Pinterest is a great tool for many companies and organizations yet is surprisingly underused. If your target audience is women, ranging in age from teens to middle age, you need to start using this valuable resource. Pinterest is also worth using if you are a college student or young professional who hopes to enter the fashion, beauty, crafting or food industry.

On the other hand, if your target demographic is men, younger kids or older adults, Pinterest may not not the right social media site for you. You would be be better off focusing your energy elsewhere. Pinterest is also not right for companies or organizations that don’t have a visual product or service. Pinterest is great for showing off retail products or images with quick advice or facts.

To effectively use Pinterest requires the ability to select interesting photographs or infographics that link to a website with useful information. Don’t use Pinterest just to blatantly promote your brand. If you’re doing the social media for a fashion company, make sure to also pin images from other brands and include links to general interest fashion stories. No Pinterest user wants to be slapped with blatant advertising.

LinkedIn

If your company has more than ten employees, it needs a LinkedIn page. It can be used to recruit the best employees and to promote your organization. If you are a student or professional, you also should create a LinkedIn page. LinkedIn is where your personal branding begins.

To get the most out of LinkedIn as a student or young professional, you should aim to find at least fifty connections. This should not be difficult if you search for past coworkers, classmates and others that you meet at networking events. Include a brief summary that highlights your personal qualities, career or educational history and information that makes your stand out from others in your field. Make sure that your work history only includes relevant jobs and contains bullet points with useful descriptions.

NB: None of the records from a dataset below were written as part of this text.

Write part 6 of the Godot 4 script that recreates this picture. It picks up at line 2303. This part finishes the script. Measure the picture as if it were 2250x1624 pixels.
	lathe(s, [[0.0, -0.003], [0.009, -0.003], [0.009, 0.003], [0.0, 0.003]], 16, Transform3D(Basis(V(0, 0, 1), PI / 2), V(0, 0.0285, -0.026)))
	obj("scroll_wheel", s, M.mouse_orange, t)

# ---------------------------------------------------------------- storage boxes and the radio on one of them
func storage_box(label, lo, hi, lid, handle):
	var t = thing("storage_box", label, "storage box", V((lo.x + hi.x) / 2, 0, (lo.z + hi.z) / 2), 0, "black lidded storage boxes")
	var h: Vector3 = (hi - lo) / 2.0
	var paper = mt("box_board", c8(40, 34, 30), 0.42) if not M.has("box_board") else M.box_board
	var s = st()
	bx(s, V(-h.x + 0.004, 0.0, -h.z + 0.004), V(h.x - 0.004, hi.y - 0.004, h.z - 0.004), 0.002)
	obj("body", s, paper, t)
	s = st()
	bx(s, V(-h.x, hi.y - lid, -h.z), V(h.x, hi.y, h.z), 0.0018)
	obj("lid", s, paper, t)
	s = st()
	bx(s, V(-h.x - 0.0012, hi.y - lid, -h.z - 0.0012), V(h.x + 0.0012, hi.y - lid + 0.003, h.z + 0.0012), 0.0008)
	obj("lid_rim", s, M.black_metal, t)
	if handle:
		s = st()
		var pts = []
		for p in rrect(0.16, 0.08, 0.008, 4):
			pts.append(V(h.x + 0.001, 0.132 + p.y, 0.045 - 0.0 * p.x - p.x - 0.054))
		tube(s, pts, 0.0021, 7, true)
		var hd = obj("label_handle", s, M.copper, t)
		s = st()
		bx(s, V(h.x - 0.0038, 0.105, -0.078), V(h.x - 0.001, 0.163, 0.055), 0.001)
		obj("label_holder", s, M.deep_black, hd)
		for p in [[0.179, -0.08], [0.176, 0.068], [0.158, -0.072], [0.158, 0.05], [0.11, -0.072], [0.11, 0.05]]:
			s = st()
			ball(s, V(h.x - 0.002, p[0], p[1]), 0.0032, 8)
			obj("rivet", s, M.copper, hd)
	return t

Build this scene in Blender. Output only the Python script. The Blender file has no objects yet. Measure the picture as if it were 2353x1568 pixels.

LinkedIn has features that allow you to sections showcasing projects you have worked on, articles you have written, personal certifications, awards, course descriptions, interests and career highlights. Try to incorporate as much relevant information as you can onto your LinkedIn page. Consider it to be an extended version of your resume that includes portfolio work and a reflection of who you are as possible. Lastly, use LinkedIn to join professional groups and to follow companies that you may hope to work for in the future.